Coordination Chemistry

Coordination chemistry studies how metal ions form complexes by binding to other molecules or ions. These bindings occur at specific sites known as "coordination sites." In our exercise, we work with the complex \[ \left[\mathrm{Co}\left(\mathrm{NH}_{3}\right)_{4} \mathrm{Br}_{2}\right] \mathrm{Br} \] where cobalt (Co) is the central metal ion, and \[ \mathrm{NH}_{3} \] and \[ \mathrm{Br}^{-} \] act as ligands. Ligands are ions or molecules that can donate pairs of electrons to the metal to form what is called a coordination complex.

• The complex's geometry can influence its chemical properties.
• Measures such as conductivity can provide insights into how these compounds dissociate in water.

In the given problem, the complex's dissociation in water results in different ionic species, affecting the solution's conductivity over time. Understanding coordination chemistry helps explain why these transformations occur when a complex is put in a solution.

Chemical Equilibrium

Chemical equilibrium refers to a state where the reactants and products of a reaction are formed at the same rate. In the context of the given complex ion reaction, it signifies that the forward and reverse reactions reach a balance in an aqueous solution.
For the dissociation of our complex ion \[ \left[\mathrm{Co}\left(\mathrm{NH}_{3}\right)_{4} \mathrm{Br}_{2}\right] \mathrm{Br} \] into its ionic components, the system aims to establish equilibrium between its dissociated ions and the associated complex form.

• At equilibrium, the rates of dissolution and recombination of the ions are equal.
• This state affects the concentration of ions, impacting the solution's electrical properties.

Initially, the solution's conductivity increases until equilibrium is reached.
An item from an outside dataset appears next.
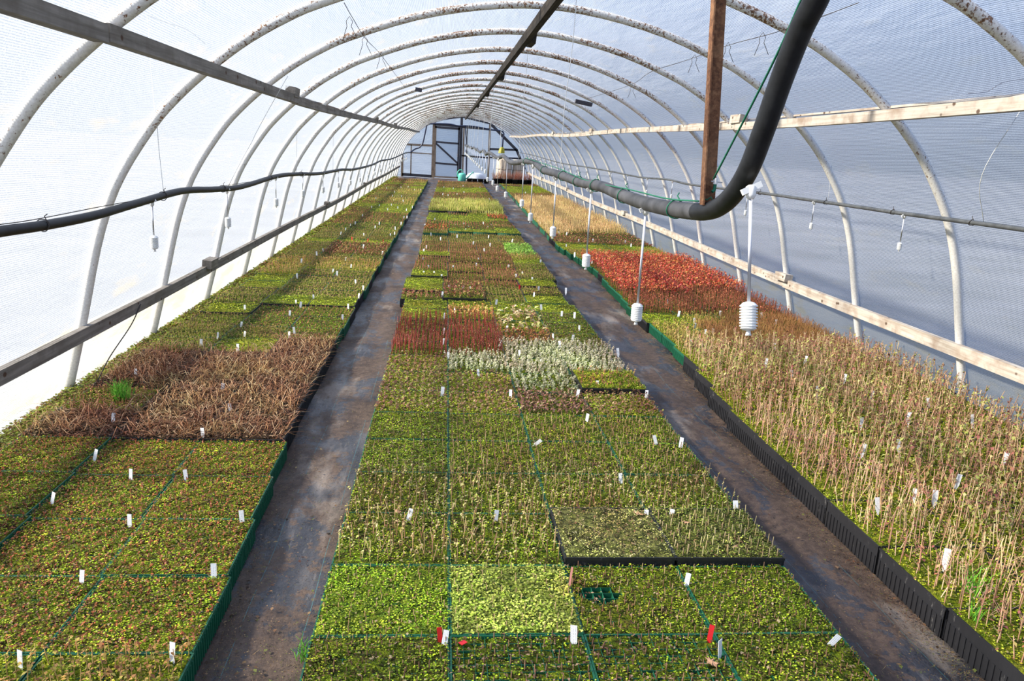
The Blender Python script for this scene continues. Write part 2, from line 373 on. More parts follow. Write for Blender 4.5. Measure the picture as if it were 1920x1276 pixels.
# ------------------------------------------------------------------ the tunnel shell
XC = .705; HY0, HS, NH = 4.809, 1.396, 23
half = [(-2.948, 0), (-2.83, .448), (-2.715, .92), (-2.62, 1.2), (-2.53, 1.38), (-2.42, 1.55), (-2.317, 1.69), (-2.215, 1.80), (-2.11, 1.90), (-1.98, 2.01), (-1.82, 2.13), (-1.62, 2.25), (-1.42, 2.345), (-.945, 2.515), (-.45, 2.62), (0, 2.655)]
prof = half+[(-x, z) for x, z in half[-2::-1]]
prof_s = [(p.x, p.y) for p in spline([(x, z, 0) for x, z in prof], 2)]
def hoop_z(xr): return float(np.interp(xr, [p[0] for p in prof_s], [p[1] for p in prof_s]))
def hy(k, x=XC): return HY0+HS*k+.025*(x-XC)
YEND = 35.5

def offset(pr, d):                     # push a profile outwards
    o = []
    for i in range(len(pr)):
        a = pr[max(i-1, 0)]; b = pr[min(i+1, len(pr)-1)]; tx, tz = b[0]-a[0], b[1]-a[1]; l = math.hypot(tx, tz)
        o.append((pr[i][0]-tz/l*d, pr[i][1]+tx/l*d))
    return o
film_prof = offset(prof_s, .030)
arc = [0]
for i in range(1, len(film_prof)): arc.append(arc[-1]+math.dist(film_prof[i], film_prof[i-1]))
ys = []
y = -2.2
ks = [HY0+HS*k for k in range(-5, NH)]
for k in range(len(ks)-1):
    for j in range(4): ys.append(ks[k]+(ks[k+1]-ks[k])*j/4)
ys = [v for v in ys if v < YEND-.05]+[YEND]
def film(name, i0, i1, m, parent=None, inset=0.0, kind='structure'):
    V = []; F = []; UV = []; n = i1-i0+1
    for yi, y in enumerate(ys):
        ph = ((y-HY0)/HS) % 1; sag = math.sin(PI*ph)
        for i in range(i0, i1+1):
            x, z = film_prof[i]; a = arc[i]
            s = .022*sag*(1+.5*math.sin(a*3.1+y*1.7))+inset
            nx_, nz_ = (film_prof[min(i+1, len(film_prof)-1)][1]-film_prof[max(i-1, 0)][1]), -(film_prof[min(i+1, len(film_prof)-1)][0]-film_prof[max(i-1, 0)][0])
            l = math.hypot(nx_, nz_)
            V.append(B(XC+x+nx_/l*s, y+.025*x if y < YEND else y, z+nz_/l*s)); UV.append((y, a))
    for yi in range(len(ys)-1):
        for i in range(n-1): F.append((yi*n+i, yi*n+i+1, (yi+1)*n+i+1, (yi+1)*n+i))
    mb = MB(); mb.v = V; mb.f = F; o = mb.build(name, m, parent, True); fix_uv(o, UV)
    if kind: o['kind'] = kind
    return o
idx = lambda xr: min(range(len(film_prof)), key=lambda i: abs(film_prof[i][0]-xr))
zidx_l = min(range(len(film_prof)//2), key=lambda i: abs(film_prof[i][1]-.45)); zidx_r = len(film_prof)-1-zidx_l
pl = idx(-2.02); pr_ = idx(2.02)
wl = film('wall_left', zidx_l, pl, FILM); film('skirt_film', 0, zidx_l, SKIRT, wl, 0, None)
film('ceiling', pl, pr_, FILM)
wr = film('wall_right', pr_, zidx_r, FILM); film('skirt_film', zidx_r, len(film_prof)-1, SKIRT, wr, 0, None)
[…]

Understanding chemical equilibrium helps predict and explain the behavior of ionic concentrations over time.

Electrical Conductivity

Electrical conductivity measures a solution's ability to conduct electricity, closely linked to the movement of ions in the solution.
In our problem, the initial and final conductivity values indicate a reaction wherein the complex dissociates to produce more free ions. The process of dissociation changes the conductivity observed.

• Initially, the conductivity is lower due to fewer ions in solution.
• As the complex dissociates into individual constituents, like \[ \mathrm{Br}^{-} \] , conductivity increases as more charge carriers become present.

Observing changes in conductivity over time can thus provide evidence for the extent and speed of the complex's dissociation reaction.

Titration Calculations

Titration calculations involve determining the concentration of an analyte in a solution by reacting it with a titrant of known concentration.
In the exercise, we calculate how much \[ \mathrm{AgNO}_{3} \] solution is needed to precipitate bromide (\[ \mathrm{Br}^{-} \] ) ions. This helps measure how much of these ions are present in the solution before and after a reaction reaches equilibrium. Here’s how:

• Begin by figuring out the moles of bromide ions using the initial amounts given.
• Use stoichiometry to relate these moles to the volume of the given titrant.

For our example, the calculated change in bromide ion concentration before and after the conductivity change helps determine the titrant volume required for the equilibrium conditions. This technique is essential for analyzing reaction progress and final states in a quantitative way.